Django:「今日は主人に連れられて、旧大宮通りを南へ進み、北山通りを渡り、そのまままっすぐ下って行った。しばらくすると、大徳寺前に到着。その後北大路の交差点を渡り、さらに南下した。鞍馬口通りにさしかかると右折。そのまままっすぐ鞍馬口通りを西へ歩いた。このあたりは商店街で、昔からの店が建ち並んでいる。八百屋さんをこえたあたりから、コーヒーの香りが漂ってきた。ボクは嗅覚が人間より発達しているから、かなり遠くからでも嗅ぎ分けることができる。ああそうか、いつものコーヒー屋さんに珈琲豆を買いに行くんだ!。
自家焙煎コーヒーのガロという店。主人が言うには、ここのコーヒーが一番おいしいって。お店のお兄さんがドアを開けて店の前まで出てきてくれた。主人は、いつものように300g注文した。匂いでオリジナルブレンドだとわかった。店内からジャズが聞こえてきた。小さな店だけど、珈琲に対するこだわりは半端じゃない。珈琲豆の種類は豊富で、名機ポンド釜直火型焙煎機で丹念に焙煎しているらしい。店の入り口付近には、ジャズのライブ情報が溢れている。この店の2階では定期的にライブが開催されている。京西陣・町家で一番小さなLIVEと書いてある。
ここから家まで約25分。途中、鞍馬口通りでいろんなお店に出会った。おもしろい招き猫を発見。少し行くと、ボクの鋭い嗅覚がニッキと抹茶に反応した。茶洛というわらび餅の店だった。この店には多くの観光客が訪れ、時々売り切れの札が出る。うちの主人はここのわらび餅未体験らしい。
家に帰ると、珈琲の香りが部屋中ただよった。主人は棚からレコードを取り出した。珈琲を一口飲んだ後、レコード盤をターンテーブルに置き、針をセットした。ギターの音色が聴こえた。まろやかで繊細な響きはジム・ホールに違いないと思った。
アルバムタイトルは、Jim Hall in Berlin。1969年6月にベルリン市内のスタジオで録音され、MPSレーベルからリリースされた。パーソネルは、ジム・ホール(g)、ジミー・ウッド(b)、ダニエル・ユメール(ds)。ホールが単身ベルリンに渡り、現地のリズム陣と演奏したアルバム。」
Murphy:「ジム・ホールのリーダー・アルバムで、ギタートリオ編成なんだね。」
D:「そのとおり。実はこのアルバム、ドイツのジャズ評論家兼プロデューサーのヨアヒム・E・ベーレントがプロデュースしたもの。LPレコードのライナーノートに、ベーレントがその時の状況について詳しく書いている。
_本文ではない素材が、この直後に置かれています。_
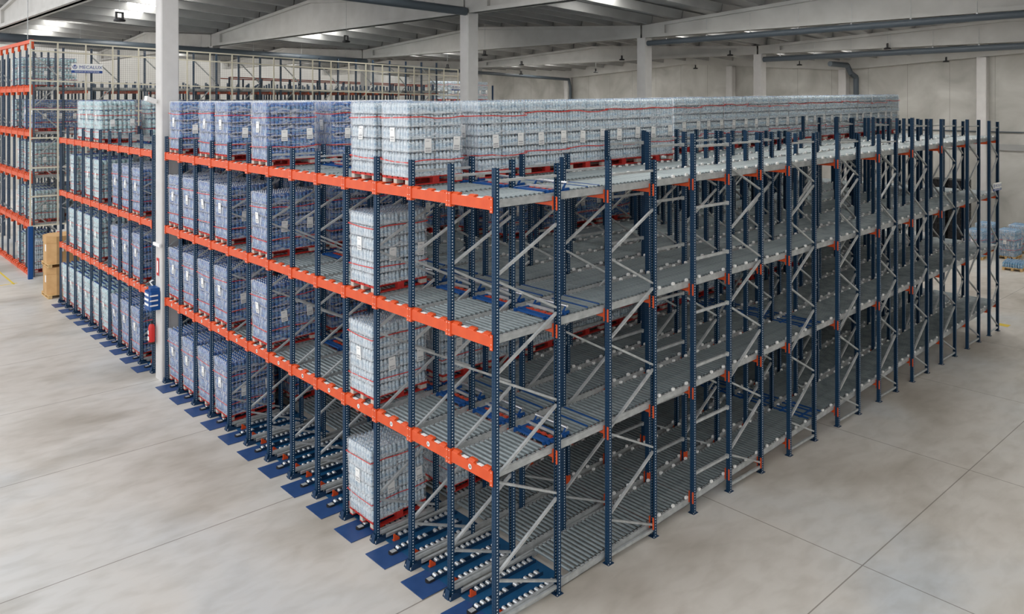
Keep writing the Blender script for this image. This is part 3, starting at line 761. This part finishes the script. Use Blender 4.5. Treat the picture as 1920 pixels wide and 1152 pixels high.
for i in range(3): g.box(-.292, -.275, -.14, .19, .12+i*.14, .18+i*.14, 'white_plastic').box(-.28, -.06, -.25, -.238, .12+i*.14, .16+i*.14, 'white_plastic')
ob('band', g.mesh('band'), t)
ob('grab_ring', MB().cyl((-.05, .2, .6), (-.12, .26, .72), .018, 'white_plastic').cyl((-.12, .26, .72), (-.06, .18, .78), .018, 'white_plastic').mesh('grab_ring'), t)
t = thing('extinguisher_sign', 'narrow red and white fire sign on the column above blue box', 'sign', (CXF-.006, 14.7, 3.0), data=MB().box(-.004, .004, -.09, .09, 0, .5, 'red').box(-.006, -.004, -.05, .05, .08, .42, 'white').mesh('extinguisher_sign'))
t = thing('wall_bracket', 'small white cable clamp on the white column', 'bracket', (CXF-.03, 14.67, 3.85), data=MB().box(-.03, .03, -.27, .27, 0, .09, 'white_plastic').mesh('wall_bracket'))
t = thing('security_camera', 'white camera housing high on the white column', 'camera', (CXF-.05, 14.75, 8.0), (0, .3, .4))
ob('housing', MB().prism([(-.34, -.06), (-.02, -.06), (0, .07), (-.36, .07)], -.06, .06, 'white_plastic', axis=1).mesh('housing'), t)
ob('mount', MB().cyl((-.02, 0, 0), (.1, 0, .02), .03, 'white_plastic').mesh('mount'), t)
# vertical cable by the fence corner
thing('steel_cable', 'thin vertical cable above the left corner of the fence', 'cable', (-.1, 31.9, 10.8), data=MB().cyl((0, 0, 0), (0, 0, 3), .02, 'galv', 6).mesh('steel_cable'))

# ------------------------------------------------------------------ mesh fence and second rack (left background)
FY = 31.9; FD = -.028                      # top line falls away with the roof
fence = thing('mesh_fence', 'tall cream mesh safety fence along the second rack', 'fence', (0, 0, 0))
FPX = [0.0, 1.1]+[1.1+1.17*i for i in range(1, 21)]
def ftop(x): return 10.75+FD*x
for i, x in enumerate(FPX):
    ob('fence_post', MB().box(x-.03, x+.03, FY-.03, FY+.03, 2.37, ftop(x), 'cream').mesh('fence_post'), fence)
    if i+1 < len(FPX):
        x1 = FPX[i+1]; w = MB(); n = int((x1-x)/.1)
        for q in range(1, n+1): xx = x+q*(x1-x)/(n+1); w.box(xx-.003, xx+.003, FY+.04, FY+.046, 2.4, ftop(x)-.02, 'wire')
        z = 2.5
        while z < ftop(x1)-.05: w.box(x, x1, FY+.034, FY+.04, z, z+.006, 'wire'); z += .1
        o_ = ob('wire_mesh', w.mesh('wire_mesh'), fence)
for z in (2.37, 3.7, 5.0, 6.35, 7.65, 8.95, 10.3, None):
    g = MB(); xe = FPX[-1]
    g.bar((0, FY, z+FD*0 if z else ftop(0)), (xe, FY, z+FD*xe*(z/10.7) if z else ftop(xe)), .05, .065, 'cream'); ob('rail', g.mesh('rail'), fence)
ob('corner_post', MB().box(-.09, .09, FY-.09, FY+.09, 0, 2.37, 'blue').mesh('corner_post'), fence)
def sign(loc, rotz, sc, label):
    t = thing('company_sign', label, 'sign', loc, (0, 0, rotz)); t.scale = (sc, sc, sc)
    ob('sign_board', MB().box(-.66, .66, -.01, .01, -.0, .32, 'white').box(-.66, .66, -.012, .01, -.12, 0, 'capblue').mesh('sign_board'), t)
    c = text_mesh('MECALUX', .22, 'capblue', 'lettering'); ob('lettering', c, t, (.16, -.014, .145), (pi/2, 0, 0))
    c = text_mesh('EQUIPOS DE ALMACENAJE', .088, 'white', 'lettering'); ob('lettering', c, t, (0, -.014, -.06), (pi/2, 0, 0))
    g = MB()
    for a in range(10):
        t0, t1 = radians(140+a*26), radians(140+(a+1)*26); g.bar((.085*cos(t0), 0, .085*sin(t0)), (.085*cos(t1), 0, .085*sin(t1)), .004, .028, 'capblue')
    g.box(-.05, .05, -.002, .002, .05, .1, 'capblue').box(-.018, .018, -.002, .002, -.03, .06, 'capblue')
    ob('emblem', g.mesh('emblem'), t, (-.52, -.014, .155))
sign((2.3, FY-.09, 9.45), 0, 1.0, 'white and blue company sign on the fence near its left end')
sign((24.4, FY-.09, 8.8), 0, .75, 'small white and blue company sign behind the grey column')
sign((23.0, -.065, 5.0), 0, .62, 'small company sign on the last frame of the near side')
# second rack frames
R2L = [.12, 2.4, 4.6, 6.6, 8.65]
R2X = [0.2+1.2*i for i in range(20)]
u2 = upright_mesh(10.5, False); u2s = upright_mesh(9.0, False)
b2 = []
for i, z in enumerate((.6, 3.0, 5.4, 7.8)):
    b2.append(MB().bar((.03, 0, z), (1.17, 0, z+1.1), .045, .05, 'galv').mesh('diagonal_brace')); b2.append(MB().bar((1.17, 0, z+1.2), (.03, 0, z+2.3), .045, .05, 'galv').mesh('diagonal_brace'))
R2Y = [32.25, 33.7, 35.15, 36.6, 38.05, 39.5, 40.95]
for r, y in enumerate(R2Y):
    for i in range(0, 20, 2):
        hs = u2 if (r == 0 or (r < 6 and i < 2)) else u2s
        t = thing('storage_rack', 'dark frame of the fenced second rack, %s row behind fence, %s from left' % (ORD[r], ORD[i//2]), 'rack frame', (R2X[i], y, 0), group='second rack frames')
        ob('upright', hs, t); ob('upright', hs, t, (1.2, 0, 0))
        if r < 3:
            for me in (b2 if r == 0 else b2[:6]): ob('diagonal_brace', me, t)
for y in (43.2, 44.65, 46.1, 47.55):
    for i in (0, 2):
        t = thing('storage_rack', 'dark second rack frame at far left edge, %s of four rows, %s back' % (ORD[int((y-43.1)/1.45)], ORD[i//2]), 'rack frame', (R2X[i], y, 0), group='second rack frames')
        ob('upright', u2, t); ob('upright', u2, t, (1.2, 0, 0))
        for me in b2: ob('diagonal_brace', me, t)
for li, z in enumerate(R2L+[10.75]):
    for r in range(6):
        y = R2Y[r]; fb = MB()
        if li < 5:
            fb.box(-.06, 0, .06, 1.39, -.2, -.02, 'orange').box(-.07, .05, -.02, .1, -.34, .12, 'orange').box(-.07, .05, 1.35, 1.47, -.34, .12, 'orange')
            for yy in (.3, .65, 1.0): fb.prism([(-.06, -.02), (-.06, .06), (.1, .12), (.1, -.02)], yy, yy+.16, 'orange', axis=1)
        else: fb.box(-.06, .06, 0, 1.45, -.08, .08, 'orange').box(-.05, .05, -.06, .06, -.35, -.05, 'orange')
        lvl = ['floor', 'second', 'third', 'fourth', 'fifth', 'topmost'][li]
        thing('shelf_beam', 'orange beam on the face of the second rack, %s level, %s bay left of fence' % (lvl, ORD[r]), 'beam', (.15, y, z), group='second rack face beams', data=fb.mesh('beam'))
        if li < 5 and r < 4:
            g = MB().box(.2, 23.9, .12, .16, -.1, .02, 'galv').box(.2, 23.9, 1.29, 1.33, -.1, .02, 'galv').box(.2, 23.9, .16, 1.29, -.02, .02, 'roller')
            for xx in range(1, 11): g.box(xx*2.3, xx*2.3+.05, .02, 1.43, -.26, -.12, 'orange')
            t = thing('roller_lane', 'roller lane inside the second rack, %s level, %s behind the fence' % (lvl, ORD[r]), 'roller conveyor', (.1, y, z), group='second rack lanes')
            ob('lane_bed', g.mesh('lane_bed'), t)
R2P = [(3, 0, 10, 'blue'), (3, 1, 1, 'blue'), (4, 2, 2, 'aqua'), (4, 3, 1, 'aqua'), (2, 0, 3, 'aqua'), (2, 1, 2, 'aqua'), (2, 2, 1, 'aqua'), (1, 0, 1, 'aqua'), (1, 1, 2, 'aqua'), (1, 2, 2, 'aqua'), (0, 0, 1, 'clear'), (0, 1, 1, 'aqua'), (0, 2, 1, 'aqua'), (3, 3, 1, 'aqua')]
for li, r, n, kind in R2P:
    for i in range(n):
        x = .3+i*1.25
        pallet(kind, x, R2Y[r]+.3, R2L[li]+.02, '%s bottle pallet behind the fence, %s level, %s row, %s from left' % (kind, ORD[li], ORD[r], ORD[i]), 'bottle pallets in the second rack', False)
for i in range(4):
    pallet('clear', 26.5+i*1.3, 37.2, 8.0, 'pale bottle pallet high behind the fence near the grey column, %s from left' % ORD[i], 'pallets high in the far rack', False)
    
t = thing('roller_lane', 'high roller lane carrying pale pallets in the far rack by the grey column', 'roller conveyor', (26.2, 37.1, 7.9), group='far rack lanes')
ob('lane_bed', MB().box(0, 6, 0, 1.1, -.12, .09, 'galv').mesh('lane_bed'), t)
for xx in (.1, 2.9, 5.8):
    for yy in (.0, 1.1): ob('upright', MB().box(xx-.05, xx+.05, yy-.05, yy+.05, -7.9, 1.3, 'navy').mesh('upright'), t)
# far rack with red tie rails
for i in range(11):
    x = 15+i*2.3
    g = MB().box(-.05, .05, -.05, .05, 0, 10.0-.02*x, 'navy').mesh('upright')
    t = thing('storage_rack', 'far dark rack post under the red rail, %s from left' % ORD[i], 'rack frame', (x, 46, 0), group='far rack posts')
    ob('upright', g, t); ob('upright', g, t, (0, 3, 0)); ob('upright', g, t, (.8, 1.5, 0))
for y, l in ((46, 'front'), (49, 'rear')):
    thing('tie_rail', 'long thin red tie rail across the far rack, %s one' % l, 'rail', (0, 0, 0), data=MB().bar((15, y, 10.0-.3), (38.4, y, 10.0-.77), .06, .08, 'redmetal').mesh('tie_rail'))

# cartons on pallets beside the fence
def octabin(z, label):
    t = thing('cardboard_box', label, 'box', (-.27, 27.2, z))
    a, b, c = 1.2, 1.2, .3
    poly = [(c, 0), (b-c, 0), (b, c), (b, a-c), (b-c, a), (c, a), (0, a-c), (0, c)]
    poly2 = [(x*1.03-.018, y*1.03-.015) for x, y in poly]
    ob('carton_body', MB().prism(poly, .145, 1.12, 'carton').mesh('carton_body'), t)
    ob('carton_lid', MB().prism(poly2, .98, 1.25, 'carton').mesh('carton_lid'), t)
    ob('paper_label', MB().box(.4, .55, -.006, 0, .62, .9, 'white').mesh('paper_label'), t); ob('paper_label', MB().box(-.006, 0, .4, .56, .62, .9, 'white').mesh('paper_label'), t)
    g = MB()
    for i in range(8): g.box(0, 1.2, i*.155, i*.155+.115, .12, .142, 'wood')
    for x in (0, .53, 1.06):
        for y in (0, .55, 1.1): g.box(x, x+.14, y, y+.1, .022, .1, 'wood')
        g.box(x, x+.14, 0, 1.2, .1, .12, 'wood').box(x, x+.14, 0, 1.2, 0, .022, 'wood')
    ob('pallet', g.mesh('pallet'), t)
octabin(0, 'brown octagonal cardboard bin on a wooden pallet on the floor, lower')
octabin(1.26, 'brown octagonal cardboard bin stacked on top of the other')
t = thing('safety_notice', 'white notice with red print on the grey panel below fence', 'sign', (1.0, FY-.02, 1.75), data=MB().box(0, .45, -.01, 0, 0, .35, 'white').box(.05, .2, -.014, -.01, .08, .28, 'red').mesh('safety_notice'))
M['yellow'] = new_mat('yellow_paint', (.75, .55, .03), .6)
t = thing('warning_notice', 'white notice with yellow triangle beside the cardboard bins', 'sign', (1.05, FY-.02, 1.2), data=MB().box(0, .45, -.01, 0, 0, .33, 'white').prism([(.1, .05), (.35, .05), (.225, .28)], -.014, -.01, 'yellow', axis=1).mesh('warning_notice'))
# yellow floor lines at the far left and near the last post
def fl(x0, y0, x1, y1, w, label): thing('floor_line', label, 'floor marking', (0, 0, 0), data=MB().bar((x0, y0, .003), (x1, y1, .003), w, .004, 'yellow', side=(0, 1, 0) if abs(x1-x0) > abs(y1-y0) else (1, 0, 0)).mesh('floor_line'))
fl(-.75, 31.2, -.75, 44, .08, 'faded yellow floor line along the second rack face')
fl(-4, 31.0, -.6, 31.4, .08, 'faded yellow floor line crossing the aisle at far left')
thing('floor_mark', 'small yellow corner mark beside the last near post', 'floor marking', (24.0, .1, 0), data=MB().box(0, .35, -.2, .2, .001, .004, 'yellow').mesh('floor_mark'))

# ------------------------------------------------------------------ right background: stacks of blue packs, black crates
for i, (x, y, lab) in enumerate([(36.4, 4.5, 'blue bottle stack by the wall, left of the others'), (37.6, 3.4, 'blue bottle stack by the wall, second from left'),
        (39.2, 4.9, 'rear left blue bottle stack against the end wall'), (39.8, 3.5, 'rear middle blue bottle stack against the end wall'), (39.0, 2.2, 'right-hand blue bottle stack cut by the frame edge')]):
    pallet('sky', x, y, 0, lab, 'blue bottle stacks by the wall', False, wooden=True)
t = thing('bottle_pallet', 'single low layer of blue bottle packs on wooden pallet at far right', 'pallet of bottles', (34.7, 2.3, 0), (0, 0, .1))
ob('pallet', PMW, t)
for hx in (0, PD/2+.012): ob('bottle_pack', TY['sky']['top'], t, (hx, 0, .145))
def crate():
    g = MB().box(.06, 1.14, .06, .74, .03, .3, 'black')
    for z in (0, .31): g.box(0, 1.2, 0, .8, z, z+.03, 'black')
    for i in range(7):
        x = i*.193; g.box(x, x+.04, 0, .03, 0, .34, 'black').box(x, x+.04, .77, .8, 0, .34, 'black')
    for i in range(5):
        y = i*.19; g.box(0, .03, y, y+.04, 0, .34, 'black').box(1.17, 1.2, y, y+.04, 0, .34, 'black')
    return g.mesh('crate')
CR = crate()
for s in range(2):
    for k in range(10):
        thing('plastic_crate', 'black slotted plastic crate in the %s stack behind the rack, %s from bottom' % (['left', 'right'][s], ORD[k]), 'crate', (40.2, 7.6-s*1.0, k*.36), group='black crate stacks', data=CR)
print('objects', len(D.objects), 'pallets', npal)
簡単に紹介すると、1960年代の後半、ギターアルバムは過剰とも言えるほど反乱していた。しかし、ジム・ホールのリーダーアルバムは一枚もなかった。ベーレントも認める現代(当時)最高のジャズギター奏者であるにもかかわらず。そこで、彼自らがプロデュースしたわけだ。」
M:「意外だね。当時はそうだったのか。今ではボクでもジム・ホールの存在は知っているし、リーダーアルバムがいっぱい出ているのに。」
D:「ベーレントは、ライナーノートのなかで、この吹き込みテープを10回以上聴き直した結果次のように述べている。
『芸道を極めつくした名人にしかみられない洗練の極地ともいうべき単純性を発見することができた。(ヨアヒム・E・ベーレント(油井正一訳)、LPレコードライナーノートより)』
レコードのB面は、I'ts Nice to Be With Youという曲で始まった。この曲は、ホールの奥さんが作った曲らしい。昼下がりのひととき、珈琲の香りに満ちあふれた部屋で、このレコードが流れると、実にリラックスする。ジム・ホールのギターは、音を吟味し、単純化の極地ともいうべき音楽を奏でる。ベーレントも言っているように、これほどのシンプルな演奏は、一流のアーティストにしかみられないものだ。単純でしかも的確な音を選ぶ。そのサウンドがシンプルであるからこそ、ボクの耳がしっかり受け止め、一音たりとも聴き逃すまいとする。いくら聴いても飽きない。」